A large part of our community is still ignorant towards racial discrimination. Of course, I believe most of the time people just don’t think twice about the things they do, like how they walk across the street when they see a construction worker who is dark skinned, or they don’t realise that their standard of beauty generally revolves around eurocentric features. Yes, I could tell you that it’s just built into the culture of the world and that reversing this would take a long time, but people have been saying this for years now. Do you want to be the person who subconsciously judges people based on their race? If not, then start making conscious efforts to change your mindset, because things will never change if we just keep talking.
When I was that 8 year old girl that moved from India to Singapore, I was not prepared for what was to come.
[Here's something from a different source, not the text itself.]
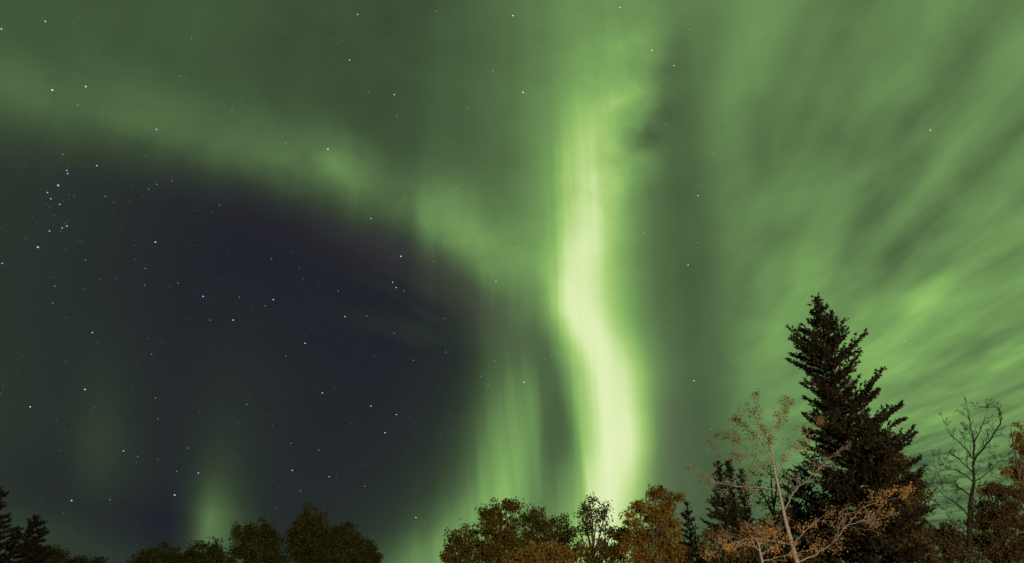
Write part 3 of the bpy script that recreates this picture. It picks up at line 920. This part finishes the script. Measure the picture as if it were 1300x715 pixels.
# the birch
TW[0] = .0030
birch_limbs = [
    (.020, .6, [(997, 647), (1003, 632), (1015, 617), (1030, 605), (1044, 592), (1057, 578)], .6),       # 0 up right
    (.016, -.4, [(987, 605), (991, 593), (1000, 578), (1014, 560), (1027, 548)], .6),                     # 1 right top
    (.016, -.8, [(985, 623), (970, 619), (949, 618), (931, 616), (913, 614), (895, 602)], .6),            # 2 long left
    (.013, .7, [(984, 613), (973, 601), (958, 593), (944, 588), (925, 582)], .95),                        # 3 left up
    (.017, -1.2, [(1005, 692), (985, 687), (964, 684), (943, 686), (925, 692), (910, 700)], .6),          # 4 low left
    (.013, -.6, [(1006, 691), (1018, 679), (1033, 665), (1045, 655)], .5),                                # 5 low right
    (.021, -1.0, [(1012, 714), (1030, 707), (1046, 698), (1064, 682), (1075, 667), (1089, 662), (1111, 660)], .65),  # 6 bottom right
    (.009, .9, [(997, 660), (985, 666), (976, 675)], .4),                                                 # 7
    (.014, .8, [(982, 590), (974, 572), (966, 558), (955, 545), (944, 538)], .6),                         # 8 top left
    (.013, -.6, [(979, 568), (972, 550), (968, 535), (966, 520)], .55),                                   # 9 top
    (.010, .5, [(982, 550), (992, 538), (998, 526), (1000, 516)], .5),                                    # 10 top right
    (.014, -.9, [(1078, 664), (1088, 650), (1100, 642), (1118, 636), (1132, 634)], .55),                  # 11 gold
    (.010, .9, [(985, 600), (968, 588), (950, 572), (936, 560)], .9),                                    # 12
]
birch, borg, ends = drawn_tree('birch_tree', 'pale barked birch with nearly bare branches in front of the tall spruce', 20.0,
                               [(1013, 715, .064), (1005, 690, .056), (997, 660, .048), (993, 640, .041), (987, 614, .034), (982, 588, .027), (979, 566, .02), (982, 546, .014), (986, 530, .008)],
                               birch_limbs, 'birch', R(51), level=3, gap=.15, kids=(2, 5), up=.14)
rl = R(52)


def pick(idx, n, jit):
    P = []
    for i in idx:
        E_ = ends[i]
        for _ in range(n):
            e = E_[rl.integers(len(E_))]
            P.append(e[rl.integers(len(e))] + rl.normal(0, jit, 3))
    return P


leaves_on(birch, borg, pick([11], 520, .06) + pick([6], 420, .10) + pick([5], 200, .08) + pick([4, 7], 330, .09) + pick([0], 50, .05), 'gold', .05, rl)
leaves_on(birch, borg, pick([8, 9, 10, 1, 12], 420, .06) + pick([3, 2], 150, .05), 'tan', .05, rl, 'withered_foliage')
# a second stem's gold leaves in front of the evergreen foot
sap, sorg, ends = drawn_tree('birch_sapling', 'small birch sapling of gold leaves left of the birch trunk', 19.0,
                             [(968, 715, .03), (966, 705, .025), (964, 695, .02), (961, 684, .012)],
                             [(.014, .4, [(966, 706), (975, 698), (986, 692), (998, 690)], .35), (.014, -.4, [(965, 700), (955, 692), (943, 690), (930, 694)], .35),
                              (.012, .5, [(963, 692), (968, 684), (975, 678)], .3), (.012, -.5, [(967, 712), (985, 708), (1000, 706), (1020, 700)], .35)],
                             'birch', R(53), level=1, gap=.16, kids=(2, 4))
leaves_on(sap, sorg, pick([0, 1, 2, 3], 230, .04), 'gold', .05, rl)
I had travelled in the past and went to an international school back home, so it wasn’t like I had never been exposed to so many different kinds of people. If anything I found it fascinating. But, the day I walked into the classroom to start my first day at school, all eyes were on me. I stood up in front of a very diverse class and introduced myself, not knowing what to expect. The footsteps I took into that classroom that day seemed to tighten friend groups and the only person left was another brown kid who didn’t make it into a friend group either, the other brown kid who wasn’t given a chance. It took me months to prove myself to them, and even longer to feel like I belonged, regardless of where I came from.
According to the Harvard T.H Chan website, children of colour face a substantial amount of racial stereotyping from the white adults who work with them. The study talks about what stereotypes the white adults hold about the children that they work with. Would any parent feel safe if they left their child with a person who did not like something about their kid based on their skin? No they wouldn’t, because a child should never have to be insecure about something they had no control over, and should not be judged because of it. The amount of melanin in someone’s skin should never be the talking point of their character, and we should stop looking to their race to judge them.